***** Supplied material
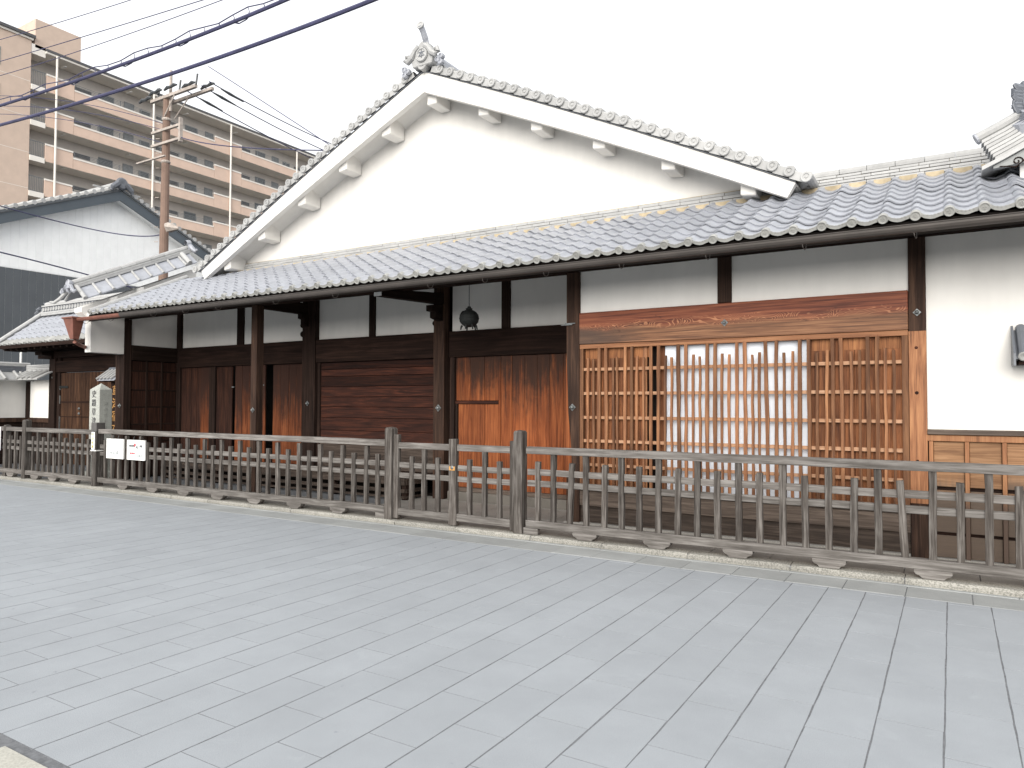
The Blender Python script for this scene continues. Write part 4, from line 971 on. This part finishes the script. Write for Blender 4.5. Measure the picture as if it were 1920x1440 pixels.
# ------------------------------------------------------------------ neighbouring storehouse
N = thing('storehouse', (-30, 15.2, 0), 'white clad storehouse with slate barge boards, dark lower cladding and tiled roof', 'building')
NX = -27.0
def clad(name, mat, pts_top, z0, y0, y1, xs=NX, step=.20):
    y = y0
    def zt(y):
        for (a, za), (b, zb) in zip(pts_top, pts_top[1:]):
            if a <= y <= b: return za+(zb-za)*(y-a)/(b-a)
        return pts_top[-1][1]
    while y < y1-.01:
        ye = min(y+step, y1)
        mb = MB().prism([(y+.002, z0), (ye-.002, z0), (ye-.002, zt(ye)), (y+.002, zt(y))], 'X', xs-.05, xs+.012); mb.build(name, mat, N, .004)
        y = ye
tp = [(9.0, 6.85), (15.25, 9.55), (20.2, 7.40)]
clad('cladding_panel', CLAD_W, tp, 6.18, 10.2, 19.2, NX, .26)
clad('cladding_panel', CLAD_G, [(9, 6.16), (21, 6.16)], 0, 10.2, 19.2, NX, .24)
box('wall_core', CLAD_W, N, -38, NX+.004, 10.2, 19.2, 0, 6.9)
MB().prism([(10.2, 6.9), (15.25, 9.4), (19.2, 7.6), (19.2, 6.9)], 'X', -38, NX+.004).build('gable_core', CLAD_W, N)
for (ya, za), (yb, zb) in (((9.0, 6.85), (15.25, 9.60)), ((15.25, 9.60), (20.3, 7.35))):
    MB().prism([(ya, za), (yb, zb), (yb, zb-.36), (ya, za-.36)], 'X', NX+.35, NX+.41).build('barge_board', BARGE_G, N)
    MB().prism([(ya, za+.10), (yb, zb+.10), (yb, zb+.02), (ya, za+.02)], 'X', NX+.30, NX+.46).build('barge_cap', CLAD_G, N)
    MB().prism([(ya, za-.30), (yb, zb-.30), (yb, zb-.33), (ya, za-.33)], 'X', NX, NX+.35).build('soffit', CLAD_W, N)
    MB().prism([(ya, za+.12), (yb, zb+.12), (yb, zb+.0), (ya, za+.0)], 'X', -38, NX+.40).build('roof_slab', TILE_L, N)
    n = 22
    for k in range(n):
        t = (k+.5)/n; y = ya+(yb-ya)*t; z = za+(zb-za)*t
        MB().tube([(-33, y, z+.16), (NX+.47, y, z+.16)], .085, 7).build('roof_roll', TILE_L, N)
for k in range(26):
    for sg in (1, -1): box('roof_nib', TILE_L, N, NX+.20-.26*k-.03, NX+.20-.26*k, 15.25-(.9 if sg < 0 else 0), 15.25+(.9 if sg > 0 else 0), 9.60, 9.66) if k < 1 else None
MB().tube([(-38, 15.25, 9.86), (NX+.5, 15.25, 9.86)], .13, 9).build('ridge_barrel', TILE_L, N); box('ridge_course', TILE_L, N, -38, NX+.45, 15.10, 15.40, 9.66, 9.82)
mb = MB().lathe([(.20, -.1), (.24, 0), (.18, .05), (.10, .05), (0, .03)], (NX+.5, 15.25, 9.86), (1, 0, 0), 12)
for s_ in (1, -1): mb.tube([(NX+.5, 15.25+s_*.15, 9.85), (NX+.52, 15.25+s_*.36, 9.66), (NX+.52, 15.25+s_*.40, 9.52)], [.12, .10, .05], 7)
mb.build('ridge_end_tile', TILE_D, N)

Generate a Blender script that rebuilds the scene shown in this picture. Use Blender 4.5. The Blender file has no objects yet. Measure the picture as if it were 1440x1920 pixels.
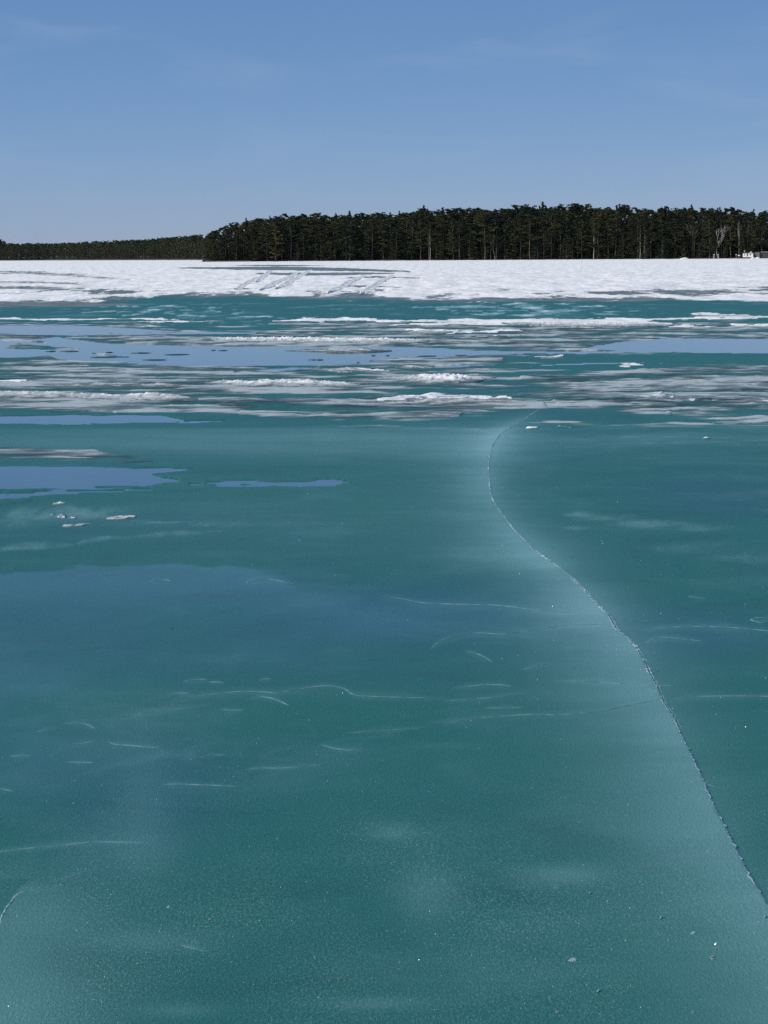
import bpy, math, random
import numpy as np
from mathutils import Matrix, Vector

random.seed(7)
rng = np.random.default_rng(11)
S = bpy.context.scene
COL = S.collection
rad = math.radians

# ------------------------------------------------------------------ camera, world, sun, exposure
CAM_H = 1.65
FPX, CX, CY = 4270.0, 720.0, 960.0          # focal length and centre in photo pixels (1440 x 1920)
PITCH = math.atan((CY - 481.5) / FPX)
ROLL = rad(-0.36)
SKY_TONE = ((0.54, 0.448), (0.42, 0.522), (0.34, 0.715))   # gamma and gain for red, green, blue
SUN_AZ, SUN_EL = rad(-116), rad(38)          # azimuth clockwise from +Y (view direction)

cam = bpy.data.cameras.new('camera')
cam_o = bpy.data.objects.new('camera', cam)
COL.objects.link(cam_o)
cam.sensor_fit = 'VERTICAL'
cam.sensor_height = 36.0
cam.lens = 36.0 * FPX / 1920.0
cam.clip_start = 0.05
cam.clip_end = 20000
RM = Matrix.Rotation(rad(90) - PITCH, 4, 'X') @ Matrix.Rotation(ROLL, 4, 'Z')
cam_o.matrix_world = Matrix.Translation((0, 0, CAM_H)) @ RM
S.camera = cam_o
R3 = np.array(RM.to_3x3())

W = bpy.data.worlds.new('World')
S.world = W
W.use_nodes = True
wn, wl = W.node_tree.nodes, W.node_tree.links
wn.clear()
sky = wn.new('ShaderNodeTexSky')
sky.sky_type = 'NISHITA'
sky.sun_disc = False
sky.sun_elevation = SUN_EL
sky.sun_rotation = SUN_AZ % (2 * math.pi)
sky.altitude = 0
sky.air_density = 1.0
sky.dust_density = 0.0
sky.ozone_density = 6.0
# clear dry air: the deep blue comes down closer to the horizon, with a softer pale rim
tc = wn.new('ShaderNodeTexCoord')
sx_ = wn.new('ShaderNodeSeparateXYZ'); cx_ = wn.new('ShaderNodeCombineXYZ')
mm = wn.new('ShaderNodeMath'); mm.operation = 'MAXIMUM'; mm.inputs[1].default_value = 0.0005
mpow = wn.new('ShaderNodeMath'); mpow.operation = 'POWER'; mpow.inputs[1].default_value = 1.3
mmul = wn.new('ShaderNodeMath'); mmul.operation = 'MULTIPLY'; mmul.inputs[1].default_value = 4.6
vn = wn.new('ShaderNodeVectorMath'); vn.operation = 'NORMALIZE'
wl.new(tc.outputs['Generated'], sx_.inputs[0]); wl.new(sx_.outputs[2], mm.inputs[0]); wl.new(mm.outputs[0], mpow.inputs[0]); wl.new(mpow.outputs[0], mmul.inputs[0])
wl.new(sx_.outputs[0], cx_.inputs[0]); wl.new(sx_.outputs[1], cx_.inputs[1]); wl.new(mmul.outputs[0], cx_.inputs[2])
wl.new(cx_.outputs[0], vn.inputs[0]); wl.new(vn.outputs[0], sky.inputs['Vector'])
sep = wn.new('ShaderNodeSeparateColor'); comb = wn.new('ShaderNodeCombineColor')
wl.new(sky.outputs[0], sep.inputs[0])
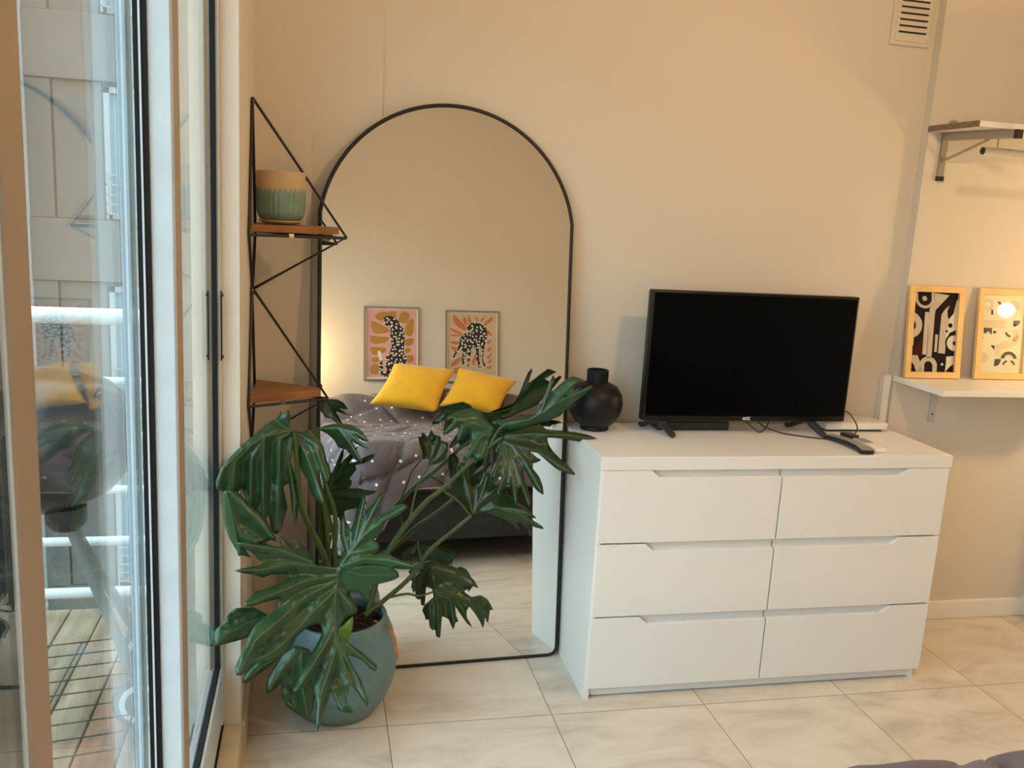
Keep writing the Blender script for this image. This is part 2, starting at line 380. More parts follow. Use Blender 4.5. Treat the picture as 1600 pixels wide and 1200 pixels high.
# ------------------------------------------------------------------ ROOM
CZ = 3.06; YW = .47; YR = -3.50; XR = 2.34; XS = 2.0; XL = -1.03; YC = -.15; SILL = .09
struct('floor', box(-1.25, XR + .1, YR - .1, YW + .15, -.12, 0), M_TILE, 'pale beige square tiled floor with thin grout lines', 'floor')
struct('ceiling', box(-1.3, XR + .1, YR - .1, YW + .15, CZ, CZ + .1), M_CEIL, 'plain off white ceiling of the room', 'ceiling')
struct('wall_back', box(-1.3, XR + .1, YW, YW + .15, -.12, CZ), M_WALL, 'cream wall behind the mirror and the dresser', 'wall')
struct('wall_front', box(-1.3, XR + .1, YR - .1, YR, -.12, CZ), M_WALL, 'cream wall behind the bed seen in the mirror', 'wall')
struct('wall_right', box(XR, XR + .1, YR, YW, 0, CZ), M_WALL, 'cream side wall to the right beyond the shelves', 'wall')
bm = box(-1.20, XL, YC, YW, -.09, CZ)
add_box(bm, -1.20, XL, -3.10, YC, 2.38, CZ); add_box(bm, -1.20, XL, YR, -3.10, 0, CZ)
struct('wall_left', bm, M_WALL, 'cream wall around the sliding balcony door', 'wall')
struct('trim_1', box(1.262, XS + .02, .43, YW + .02, 0, CZ), M_WALL, 'shallow cream wall section stepping forward right of the television', 'wall')
bm = box(XL, -.862, .432, YW + .02, 0, CZ); add_box(bm, -.862, -.65, .457, YW + .02, 0, CZ)
struct('trim_2', bm, M_WALL, 'narrow cream pilaster in the corner left of the mirror', 'wall')
struct('trim_3', box(-1.078, XL + .004, -3.10, YC, 0, SILL, .003), M_MARBLE, 'raised beige marble sill below the sliding door', 'sill')
struct('trim_4', box(-1.20, -1.078, -3.10, YC, -.09, SILL - .01), M_MARBLE, 'outer marble threshold under the balcony door tracks', 'sill')
struct('baseboard_left', box(XL - .004, XL + .010, YC, .432, 0, .085, .002), M_MARBLE, 'beige marble skirting on the wall stub beside the plant', 'baseboard')
struct('baseboard_right', box(1.262, XS, .416, .432, 0, .075, .003), M_WHITE, 'cream baseboard below the shelf right of the dresser', 'baseboard')
struct('trim_5', box(XS - .002, XS + .022, .29, .432, 0, 2.1, .003), M_WHITE, 'cream vertical trim at the right end of the shelf wall', 'trim')

# ------------------------------------------------------------------ SLIDING DOOR
door = thing('door_1', 'white aluminium sliding glass door to the balcony', 'door', (-1.09, -1.5, SILL)); door['kind'] = 'structure'
ZB, ZT = SILL + .01, 2.36
def dpart(name, x0, x1, y0, y1, z0, z1, m=M_ALU, bev=.002, parent=door): return obj(name, box(x0, x1, y0, y1, z0, z1, bev), m, parent)
# far leaf (inner track)
dpart('bottom_rail', -1.112, -1.078, -.86, -.17, ZB + .005, .272)
dpart('rail_lip', -1.081, -1.074, -.86, -.172, .268, .276)
dpart('end_stile', -1.112, -1.0745, -.170, YC - .001, ZB, ZT)
dpart('meeting_stile', -1.1055, -1.0705, -.925, -.860, ZB, ZT)
dpart('inner_face', -1.0708, -1.0675, -.925, -.860, ZB, ZT, M_BROWNF, 0)
dpart('brush_seal', -1.1245, -1.1055, -.930, -.905, ZB, ZT, M_GASKET, 0)
dpart('seal_edge', -1.1165, -1.1135, -.9325, -.930, ZB, ZT, M_ALU, 0)
dpart('gasket', -1.106, -1.081, -.183, -.1705, .272, ZT - .07, M_GASKET, 0)
dpart('gasket', -1.096, -1.082, -.860, -.183, .272, .286, M_GASKET, 0)
dpart('glass_pane', -1.0925, -1.0870, -.860, -.183, .286, ZT - .08, M_GLASS, 0)
dpart('top_rail', -1.112, -1.078, -.86, -.17, ZT - .08, ZT)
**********
● What is asked
Begin at the line containing "Generate a Blender", end at the line containing "SUN_AZ, SUN_EL = rad(-116), rad(38)", and copy those lines word for word, both included. Skip pictures.

● The reply
Generate a Blender script that rebuilds the scene shown in this picture. Use Blender 4.5. The Blender file has no objects yet. Measure the picture as if it were 1440x1920 pixels.
import bpy, math, random
import numpy as np
from mathutils import Matrix, Vector

random.seed(7)
rng = np.random.default_rng(11)
S = bpy.context.scene
COL = S.collection
rad = math.radians

# ------------------------------------------------------------------ camera, world, sun, exposure
CAM_H = 1.65
FPX, CX, CY = 4270.0, 720.0, 960.0          # focal length and centre in photo pixels (1440 x 1920)
PITCH = math.atan((CY - 481.5) / FPX)
ROLL = rad(-0.36)
SKY_TONE = ((0.54, 0.448), (0.42, 0.522), (0.34, 0.715))   # gamma and gain for red, green, blue
SUN_AZ, SUN_EL = rad(-116), rad(38)          # azimuth clockwise from +Y (view direction)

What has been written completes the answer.